BB frames import rules for free trade zones
The Bangladesh Bank (BB) has introduced rules for banks to facilitate import into free trade zones (FTZs), aiming to support trade flows by allowing manufacturers to import raw materials and other items and store them for up to 60 months.
Under the framework, authorised dealers (ADs) and offshore banking units (OBUs) of banks will handle FTZ-related transactions in line with foreign exchange regulations, according to a BB circular issued yesterday.
Only three types of entities -- manufacturing factories, authorised traders, and logistics companies -- will be allowed to import into FTZs.
The development comes roughly a month after the Cabinet Committee on Economic Affairs approved the establishment of FTZs near the Matarbari deep-sea port in Cox’s Bazar and in Anwara, near Chattogram port, as part of a transformative trade strategy aimed at slashing export lead times, attracting foreign suppliers, and turning the country into a regional logistics hub.
Development of the Anwara zone is expected to begin this year.
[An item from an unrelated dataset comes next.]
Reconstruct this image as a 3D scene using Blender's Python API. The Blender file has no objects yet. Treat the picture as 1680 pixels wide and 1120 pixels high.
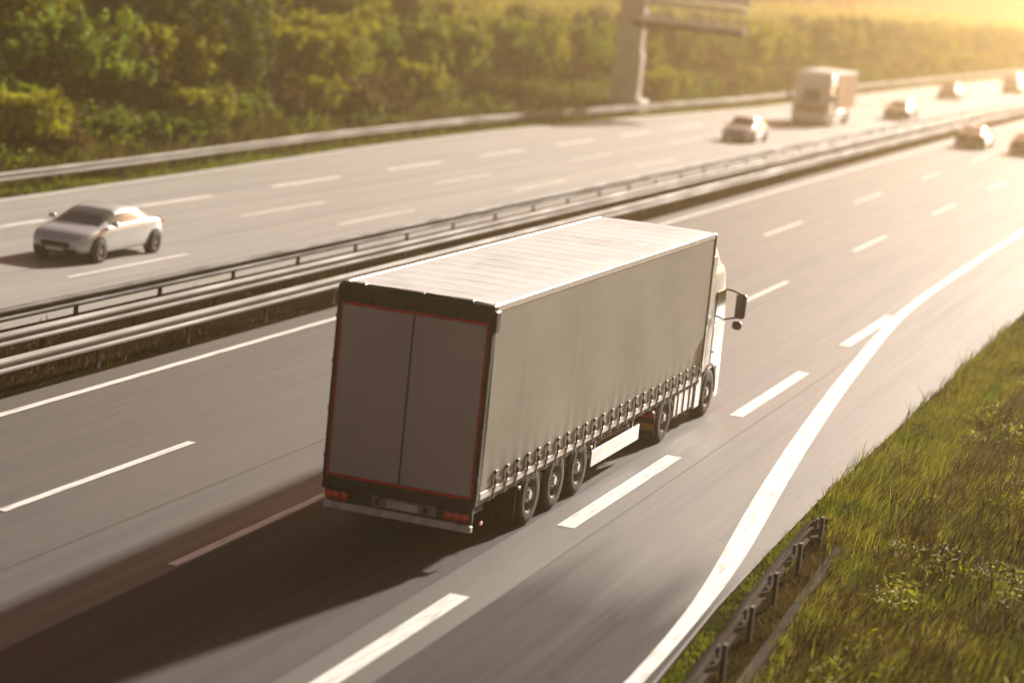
import bpy, math, random
import numpy as np
from mathutils import Vector, Matrix
R = math.radians
random.seed(7); rng = np.random.default_rng(7)
SC = bpy.context.scene
COL = SC.collection

# ------------------------------------------------------------------ camera
cam = bpy.data.cameras.new("camera"); camo = bpy.data.objects.new("camera", cam); COL.objects.link(camo)
yaw, pitch, roll = 0.321, -0.167, 0.102
fw = Vector((-math.sin(yaw)*math.cos(pitch), math.cos(yaw)*math.cos(pitch), math.sin(pitch)))
rt0 = Vector((math.cos(yaw), math.sin(yaw), 0)); up0 = rt0.cross(fw)
rt = rt0*math.cos(roll) + up0*math.sin(roll); up = up0*math.cos(roll) - rt0*math.sin(roll)
camo.matrix_world = Matrix(((rt.x, up.x, -fw.x, 12.449), (rt.y, up.y, -fw.y, -32.668), (rt.z, up.z, -fw.z, 9.267), (0, 0, 0, 1)))
cam.sensor_width = 36; cam.lens = 81.5; cam.clip_start = .5; cam.clip_end = 5000
cam.dof.use_dof = True; cam.dof.focus_distance = 42.0; cam.dof.aperture_fstop = 0.45
SC.camera = camo

# ------------------------------------------------------------------ light
SUN_EL, SUN_AZ = R(22), R(10)          # azimuth clockwise from +Y (ahead, a little to the right)
w = bpy.data.worlds.new("World"); SC.world = w; w.use_nodes = True
nt = w.node_tree; nt.nodes.clear()
sky = nt.nodes.new("ShaderNodeTexSky"); sky.sky_type = 'NISHITA'; sky.sun_disc = False
sky.sun_elevation = SUN_EL; sky.sun_rotation = SUN_AZ; sky.dust_density = 3.0; sky.air_density = 1.0
wb = nt.nodes.new("ShaderNodeMix"); wb.data_type = 'RGBA'; wb.blend_type = 'MULTIPLY'; wb.inputs[0].default_value = 1
wb.inputs[7].default_value = (.90, 0.49, 0.40, 1)      # warm white balance of the evening air
bg = nt.nodes.new("ShaderNodeBackground"); bg.inputs[1].default_value = 0.05
wo = nt.nodes.new("ShaderNodeOutputWorld")
nt.links.new(sky.outputs[0], wb.inputs[6]); nt.links.new(wb.outputs[2], bg.inputs[0]); nt.links.new(bg.outputs[0], wo.inputs[0])
sl = bpy.data.lights.new("sun", 'SUN'); so = bpy.data.objects.new("sun", sl); COL.objects.link(so)
sl.energy = 5.0; sl.angle = R(2.2); sl.color = (1.0, .94, .84)
d = Vector((math.sin(SUN_AZ)*math.cos(SUN_EL), math.cos(SUN_AZ)*math.cos(SUN_EL), math.sin(SUN_EL)))
so.rotation_euler = d.to_track_quat('Z', 'Y').to_euler()
SC.view_settings.view_transform = 'Standard'; SC.view_settings.look = 'None'
SC.view_settings.exposure = 1.0; SC.view_settings.gamma = 1
SC.cycles.use_denoising = True
SC.cycles.max_bounces = 6; SC.cycles.volume_bounces = 1; SC.cycles.transparent_max_bounces = 8
SC.cycles.sample_clamp_indirect = 6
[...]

The Matarbari FTZ is slated for development during 2030-2033, alongside the expansion of the deep-sea port, officials said earlier.
A senior BB official said the central bank had prepared the framework in line with the recommendation of a committee formed by the Bangladesh Investment Development Authority and headed by its Executive Chairman, Ashik Chowdhury.
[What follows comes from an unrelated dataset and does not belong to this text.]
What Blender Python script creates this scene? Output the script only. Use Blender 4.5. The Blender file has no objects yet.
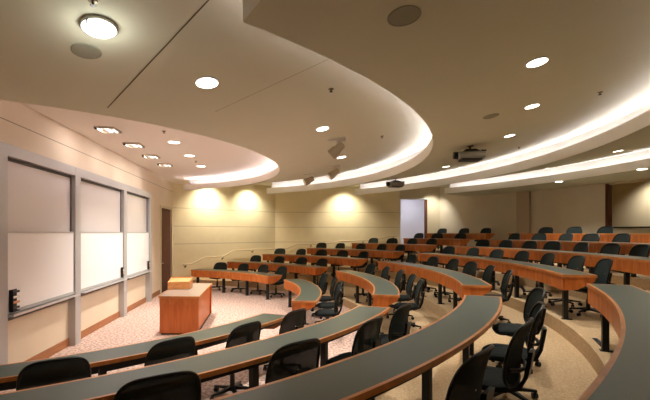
import bpy, bmesh, math, random
from mathutils import Vector, Matrix
random.seed(7)
S = bpy.context.scene
COL = S.collection
PI = math.pi
R_ = math.radians

# ------------------------------------------------------------------ helpers
def srgb(r, g, b):
    f = lambda c: c / 12.92 if c <= .04045 else ((c + .055) / 1.055) ** 2.4
    return (f(r / 255), f(g / 255), f(b / 255), 1)

def mat(name, col, rough=.6, spec=.4, metal=0, noise=0, nscale=40, bump=0, bscale=120, emit=None, es=0):
    m = bpy.data.materials.new(name); m.use_nodes = True
    nt = m.node_tree; b = nt.nodes['Principled BSDF']
    b.inputs['Base Color'].default_value = col
    b.inputs['Roughness'].default_value = rough
    b.inputs['Specular IOR Level'].default_value = spec
    b.inputs['Metallic'].default_value = metal
    tc = None
    if noise or bump:
        tc = nt.nodes.new('ShaderNodeTexCoord')
    if noise:
        n = nt.nodes.new('ShaderNodeTexNoise'); n.inputs['Scale'].default_value = nscale; n.inputs['Detail'].default_value = 4
        nt.links.new(tc.outputs['Object'], n.inputs['Vector'])
        mx = nt.nodes.new('ShaderNodeMix'); mx.data_type = 'RGBA'
        mx.inputs['A'].default_value = tuple(c * (1 - noise) for c in col[:3]) + (1,)
        mx.inputs['B'].default_value = tuple(min(1, c * (1 + noise)) for c in col[:3]) + (1,)
        nt.links.new(n.outputs['Fac'], mx.inputs['Factor'])
        nt.links.new(mx.outputs['Result'], b.inputs['Base Color'])
    if bump:
        n2 = nt.nodes.new('ShaderNodeTexNoise'); n2.inputs['Scale'].default_value = bscale
        nt.links.new(tc.outputs['Object'], n2.inputs['Vector'])
        bp = nt.nodes.new('ShaderNodeBump'); bp.inputs['Strength'].default_value = bump; bp.inputs['Distance'].default_value = .01
        nt.links.new(n2.outputs['Fac'], bp.inputs['Height']); nt.links.new(bp.outputs['Normal'], b.inputs['Normal'])
    if emit:
        b.inputs['Emission Color'].default_value = emit; b.inputs['Emission Strength'].default_value = es
    return m

def wood_mat(name, dark, light, scale=(3, 3, 30), rough=.35):
    m = bpy.data.materials.new(name); m.use_nodes = True
    nt = m.node_tree; b = nt.nodes['Principled BSDF']; b.inputs['Roughness'].default_value = rough
    tc = nt.nodes.new('ShaderNodeTexCoord'); mp = nt.nodes.new('ShaderNodeMapping'); mp.inputs['Scale'].default_value = scale
    n = nt.nodes.new('ShaderNodeTexNoise'); n.inputs['Scale'].default_value = 2.2; n.inputs['Detail'].default_value = 6; n.inputs['Distortion'].default_value = .6
    cr = nt.nodes.new('ShaderNodeValToRGB'); cr.color_ramp.elements[0].position = .3; cr.color_ramp.elements[1].position = .72
    cr.color_ramp.elements[0].color = dark; cr.color_ramp.elements[1].color = light
    nt.links.new(tc.outputs['Object'], mp.inputs['Vector']); nt.links.new(mp.outputs['Vector'], n.inputs['Vector'])
    nt.links.new(n.outputs['Fac'], cr.inputs['Fac']); nt.links.new(cr.outputs['Color'], b.inputs['Base Color'])
    return m

def carpet_mat(name, base, fleck_d, fleck_l, scale=42):
    m = bpy.data.materials.new(name); m.use_nodes = True
    nt = m.node_tree; b = nt.nodes['Principled BSDF']; b.inputs['Roughness'].default_value = .95; b.inputs['Specular IOR Level'].default_value = .1
    tc = nt.nodes.new('ShaderNodeTexCoord')
    v = nt.nodes.new('ShaderNodeTexNoise'); v.inputs['Scale'].default_value = scale; v.inputs['Detail'].default_value = 3; v.inputs['Roughness'].default_value = .7
    cr = nt.nodes.new('ShaderNodeValToRGB'); e = cr.color_ramp.elements
    e[0].position = .36; e[0].color = fleck_d; e[1].position = .64; e[1].color = fleck_l
    k = e.new(.5); k.color = base
    nt.links.new(tc.outputs['Object'], v.inputs['Vector']); nt.links.new(v.outputs['Fac'], cr.inputs['Fac'])
    nt.links.new(cr.outputs['Color'], b.inputs['Base Color'])
    bp = nt.nodes.new('ShaderNodeBump'); bp.inputs['Strength'].default_value = .4; bp.inputs['Distance'].default_value = .006
    nt.links.new(v.outputs['Fac'], bp.inputs['Height']); nt.links.new(bp.outputs['Normal'], b.inputs['Normal'])
    return m

def panel_wall_mat(name, col, lines, half=.012, dark=.62, noise=.05):
    """painted panels with thin horizontal reveals at the heights in lines (world Z)"""
    m = bpy.data.materials.new(name); m.use_nodes = True
    nt = m.node_tree; b = nt.nodes['Principled BSDF']; b.inputs['Roughness'].default_value = .75; b.inputs['Specular IOR Level'].default_value = .25
    g = nt.nodes.new('ShaderNodeNewGeometry'); sp = nt.nodes.new('ShaderNodeSeparateXYZ')
    nt.links.new(g.outputs['Position'], sp.inputs['Vector'])
    acc = None
    for z in lines:
        c = nt.nodes.new('ShaderNodeMath'); c.operation = 'COMPARE'; c.inputs[1].default_value = z; c.inputs[2].default_value = half
        nt.links.new(sp.outputs['Z'], c.inputs[0])
        if acc is None: acc = c.outputs[0]
        else:
            mx_ = nt.nodes.new('ShaderNodeMath'); mx_.operation = 'MAXIMUM'
            nt.links.new(acc, mx_.inputs[0]); nt.links.new(c.outputs[0], mx_.inputs[1]); acc = mx_.outputs[0]
    n = nt.nodes.new('ShaderNodeTexNoise'); n.inputs['Scale'].default_value = 3
    nt.links.new(g.outputs['Position'], n.inputs['Vector'])
    m0 = nt.nodes.new('ShaderNodeMix'); m0.data_type = 'RGBA'
    m0.inputs['A'].default_value = tuple(c * (1 - noise) for c in col[:3]) + (1,); m0.inputs['B'].default_value = tuple(min(1, c * (1 + noise)) for c in col[:3]) + (1,)
    nt.links.new(n.outputs['Fac'], m0.inputs['Factor'])
    m1 = nt.nodes.new('ShaderNodeMix'); m1.data_type = 'RGBA'
    m1.inputs['B'].default_value = tuple(c * dark for c in col[:3]) + (1,)
    nt.links.new(m0.outputs['Result'], m1.inputs['A'])
    if acc is not None: nt.links.new(acc, m1.inputs['Factor'])
    else: m1.inputs['Factor'].default_value = 0
    nt.links.new(m1.outputs['Result'], b.inputs['Base Color'])
    return m

def emit_mat(name, col, s):
    m = bpy.data.materials.new(name); m.use_nodes = True
    nt = m.node_tree; nt.nodes.clear()
    o = nt.nodes.new('ShaderNodeOutputMaterial'); e = nt.nodes.new('ShaderNodeEmission')
    e.inputs['Color'].default_value = col; e.inputs['Strength'].default_value = s
    nt.links.new(e.outputs[0], o.inputs[0]); return m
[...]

“We have issued the framework so that transactions can take place after the FTZs become operational,” he said. “The FTZ framework is expected to facilitate trade flows.”
In its circular, the BB specified that imports for storage, warehousing, or distribution may be conducted on a consignment basis.
In such cases, the title to the goods remains with the foreign supplier until the items are either used in production or sold to end buyers. Banks will not treat such goods as inventory or assume exposure until ownership is transferred.
The BB said purchases by domestic buyers will be treated as imports, while sales by FTZ enterprises will be treated as exports for sellers and imports for buyers, requiring compliance with export and import procedures.
“All payments shall be settled in freely convertible foreign currencies,” the BB said.
According to the BB, goods under consignment may remain in FTZs for 48 to 60 months, while usance imports, including buyer’s and supplier’s credit, are capped at 270 days, meaning importers must complete payment within that period.
To ensure financial stability, the BB directed banks to undertake rigorous due diligence on FTZ clients. This includes verifying ownership structures, assessing contractual arrangements with foreign suppliers, and evaluating production and sales cycles.
Admissible financing must be supported by appropriate documentation and be strictly aligned with the underlying transactions, according to the BB.